At no point in the crisis did Azerbaijan take a position that would
have made Moscow bristle. When the fighting began, Azerbaijan appealed
to Russia, asking it to preserve its infrastructure in Georgia – a
port, an oil terminal and a pipeline. Moscow agreed, according to the
Azerbaijani foreign minister, Elmar Mammadyarov.

Azerbaijan helped European diplomats enter Georgia while it was under
attack, but when the leaders of Ukraine, the Baltics and Poland
traveled to Tbilisi to express solidarity with the Georgians, the
Azerbaijani president, Ilham Aliyev, did not make the trip. And after
Vice President Dick Cheney visited Baku in September, Aliyev flew
immediately to Moscow for talks with the Russians.

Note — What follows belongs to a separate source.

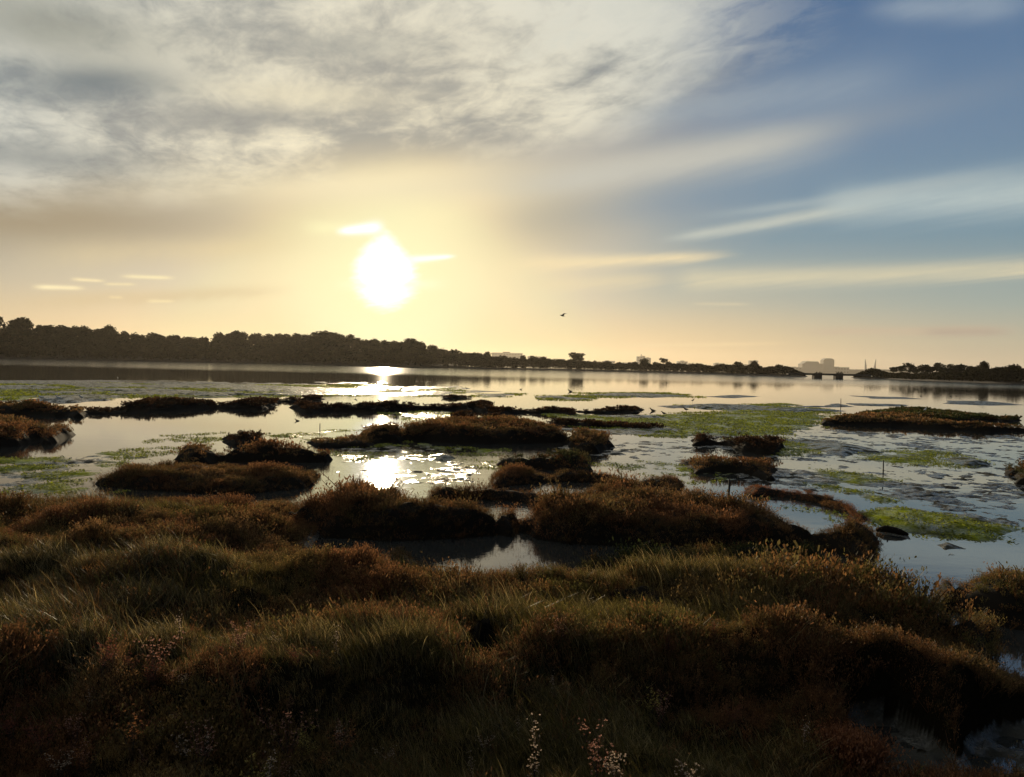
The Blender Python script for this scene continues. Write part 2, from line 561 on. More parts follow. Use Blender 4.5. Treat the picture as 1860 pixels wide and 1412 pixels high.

But the issue closest to this country’s heart is that of
Nagorno-Karabakh, an area in its southwest where Armenian separatists
formed an independent enclave in the 1990s. For years, Azerbaijan has
tried, through international mediation, to reclaim the territory and
allow Azerbaijani refugees who fled to return.

Since the war this summer, the Russians seem to have grabbed the
initiative. President Dmitri Medvedev, on a trip to Yerevan, Armenia,
this week, said Russia was pushing for a meeting between the
Azerbaijani and Armenian presidents.

”I hope such a meeting will take place in Russia,” Medvedev said,
Reuters reported.

Russia has traditionally backed the Armenians, but times are changing.

”One of the positive effects of the Georgian crisis is that the
Kremlin will try to show that they are not crazy guys,” an
Azerbaijani official said. ”That they can be good neighbors, too.”

The Russian attitude toward Azerbaijan, one Azerbaijani official said,
was that ”the U.S. has come to your country and is plundering your
natural resources, but is not giving you any support. Why not go with
us instead?”

Cheney, on his visit to Baku, also pledged to redouble efforts,
causing some Azerbaijanis to remark ruefully that it took him eight
years to make the trip.

Ali Hasanov, an official in the Azerbaijani presidential
administration, said concrete progress would win many points in Baku.

”If a big country takes a position, stands on the side of unbroken
territory, we will follow its interests,” he said.